Die Kriegsführung der Russen in der Ukraine ist hybrid. Es ist durchaus möglich, dass Teile dessen, was wir in den Dokumenten sehen, auch dort zum Einsatz gekommen ist.
Ein weiteres Ziel Russlands: Das Internet in besetzten Gebieten steuern – und zu bestimmen, was Nutzern angezeigt wird und was nicht. Auch dabei soll Vulkan-Technologie helfen, etwa mit der Software „Amesit“. Deren Aufgaben laut der geleakten Dokumente ist:
- Der Zugriff auf unerwünschte Datenkanäle wird blockiert.
- Anfragen von Usern werden auf erwünschte Internetressourcen in vorgesehenen Territorien umgeleitet.
- Ihr Ziel ist die vollständige Kontrolle über die Informationen in dem Gebiet, in das sie einzudringen versuchen. Man geht also in ein Gebiet, übernimmt die Kontrolle über die Kommunikation und nutzt diese Kontrolle dann, um Desinformationen zu verbreiten, soziale Medien zu manipulieren und Informationen zu unterdrücken.

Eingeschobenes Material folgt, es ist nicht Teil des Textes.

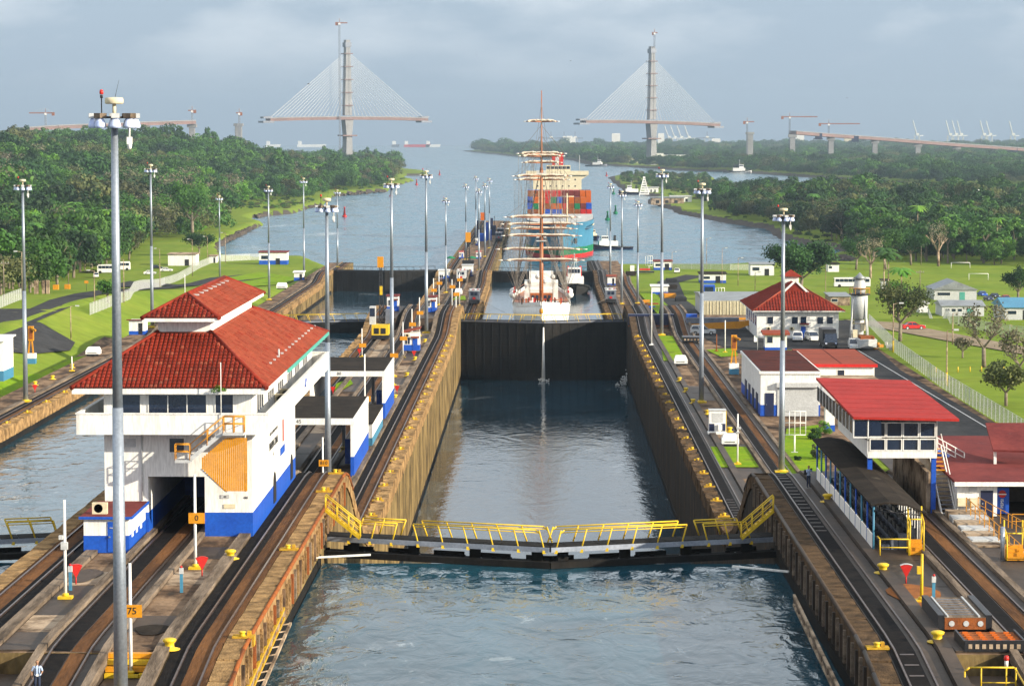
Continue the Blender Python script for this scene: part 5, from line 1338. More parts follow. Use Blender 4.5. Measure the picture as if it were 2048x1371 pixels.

Eine anonyme Quelle hat angeblich den Großteil der Vulkan Files kurz nach Beginn des russischen Angriffskrieges in der Ukraine die Daten verschiedenen Medien zur Verfügung gestellt. Die Daten stammen demnach aus den Jahren 2016 bis 2021 und lassen daher nur Analogieschlüsse auf die heutige Situation zu. Als Motiv habe die Quelle Russlands Angriffskrieg und die engen Verbindungen von Vulkan zu Geheimdiensten genannt. Mehrere westliche Nachrichtendienste hätten bestätigt, dass die Dokumente authentisch seien.

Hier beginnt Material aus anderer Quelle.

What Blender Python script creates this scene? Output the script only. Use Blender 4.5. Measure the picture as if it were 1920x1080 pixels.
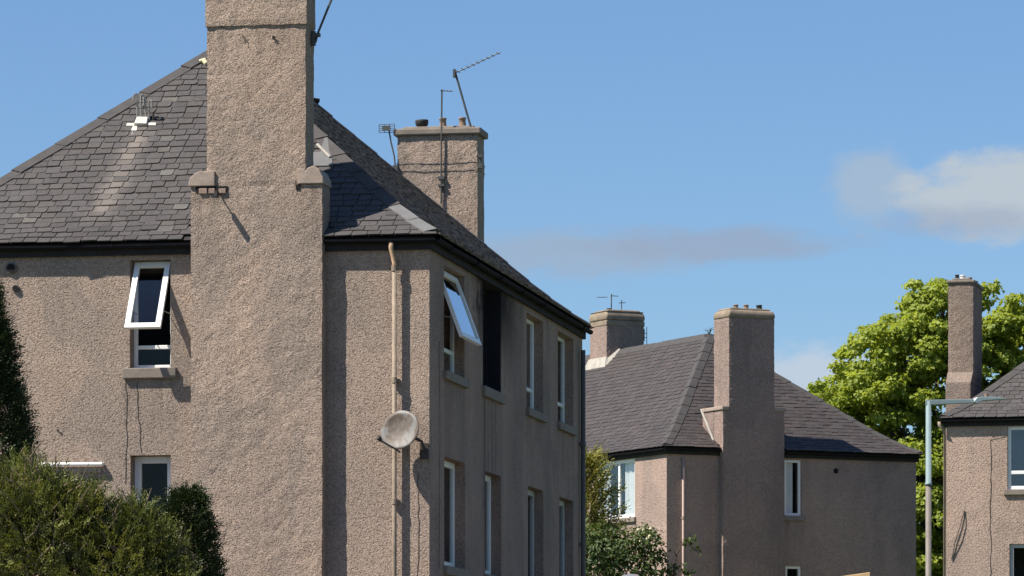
import bpy, math, random
import numpy as np
from mathutils import Matrix, Vector

R = math.radians
random.seed(7)
rng = np.random.default_rng(7)
scene = bpy.context.scene
for _o in list(bpy.data.objects):
    bpy.data.objects.remove(_o)

# ------------------------------------------------------------------ camera
FPX, EYE = 8000.0, 1.6                       # focal length in 1920-px pixels, eye height
HOR = 1385.0                                 # horizon row (1080-row picture)
cam_d = bpy.data.cameras.new('camera')
cam = bpy.data.objects.new('camera', cam_d)
scene.collection.objects.link(cam)
cam.location = (0, 0, EYE)
cam.rotation_euler = (R(90), 0, 0)
cam_d.sensor_width = 36.0
cam_d.lens = FPX / 1920 * 36
cam_d.shift_y = (HOR - 540) / 1920
cam_d.clip_start = 0.5
cam_d.clip_end = 6000
scene.camera = cam

# ------------------------------------------------------------------ sun + sky
SUN_A, SUN_EL = 23.0, 52.0                   # degrees from -X towards the camera; elevation
sdir = Vector((-math.cos(R(SUN_A)) * math.cos(R(SUN_EL)), -math.sin(R(SUN_A)) * math.cos(R(SUN_EL)), math.sin(R(SUN_EL))))
sun_d = bpy.data.lights.new('sun', 'SUN')
sun_d.energy = 5.0
sun_d.angle = R(0.53)
sun_d.color = (1.0, 0.93, 0.83)
sun = bpy.data.objects.new('sun', sun_d)
sun.rotation_euler = sdir.to_track_quat('Z', 'Y').to_euler()
sun.location = (-40, -20, 60)
scene.collection.objects.link(sun)

world = bpy.data.worlds.new('World')
scene.world = world
world.use_nodes = True
wt = world.node_tree
for n in list(wt.nodes):
    wt.nodes.remove(n)


class NT:
    """small node helper"""
    def __init__(s, tree):
        s.t = tree

    def n(s, typ, **kw):
        nd = s.t.nodes.new(typ)
        for k, v in kw.items():
            if k == 'inp':
                for i, val in v.items():
                    nd.inputs[i].default_value = val
            else:
                setattr(nd, k, v)
        return nd

    def l(s, a, b):
        s.t.links.new(a, b)

    def math(s, op, a, b=None, c=None, clamp=False):
        m = s.t.nodes.new('ShaderNodeMath')
        m.operation = op
        m.use_clamp = clamp
        for i, v in enumerate((a, b, c)):
            if v is None:
                continue
            if isinstance(v, (int, float)):
                m.inputs[i].default_value = v
            else:
                s.t.links.new(v, m.inputs[i])
        return m.outputs[0]

    def ramp(s, fac, stops, interp='LINEAR'):
        r = s.t.nodes.new('ShaderNodeValToRGB')
        r.color_ramp.interpolation = interp
        el = r.color_ramp.elements
        while len(el) < len(stops):
            el.new(0.5)
        for e, (p, c) in zip(el, stops):
            e.position = p
            e.color = c if len(c) == 4 else (*c, 1)
        s.t.links.new(fac, r.inputs[0])
        return r.outputs[0]

    def mix(s, fac, a, b, mode='MIX'):
        m = s.t.nodes.new('ShaderNodeMix')
        m.data_type = 'RGBA'
        m.blend_type = mode
        for i, v in ((0, fac), (6, a), (7, b)):
            if isinstance(v, (int, float)):
                m.inputs[i].default_value = v
            elif isinstance(v, tuple):
                m.inputs[i].default_value = v if len(v) == 4 else (*v, 1)
            else:
                s.t.links.new(v, m.inputs[i])
        return m.outputs[2]

    def noise(s, vec, scale, detail=2.0, rough=0.5, dist=0.0):
        n = s.t.nodes.new('ShaderNodeTexNoise')
        n.inputs['Scale'].default_value = scale
        n.inputs['Detail'].default_value = detail
        n.inputs['Roughness'].default_value = rough
        n.inputs['Distortion'].default_value = dist
        if vec is not None:
            s.t.links.new(vec, n.inputs['Vector'])
        return n.outputs[0]

    def mapping(s, vec, scale=(1, 1, 1), loc=(0, 0, 0)):
        m = s.t.nodes.new('ShaderNodeMapping')
        m.inputs['Scale'].default_value = scale
        m.inputs['Location'].default_value = loc
        s.t.links.new(vec, m.inputs['Vector'])
        return m.outputs[0]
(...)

Vieles hatte man ja schon ahnen können, jetzt liegen Beweise vor. Jetzt wissen wir, wie es möglich ist, dass in Russland, in den Besetzten Territorien sowie in befreundeten Staaten die Menschen glauben, dass die USA diese Spezialoperation begonnen haben. Leider erreicht diese Propaganda auch „den Westen“, und damit uns, wie wir leider feststellen müssen.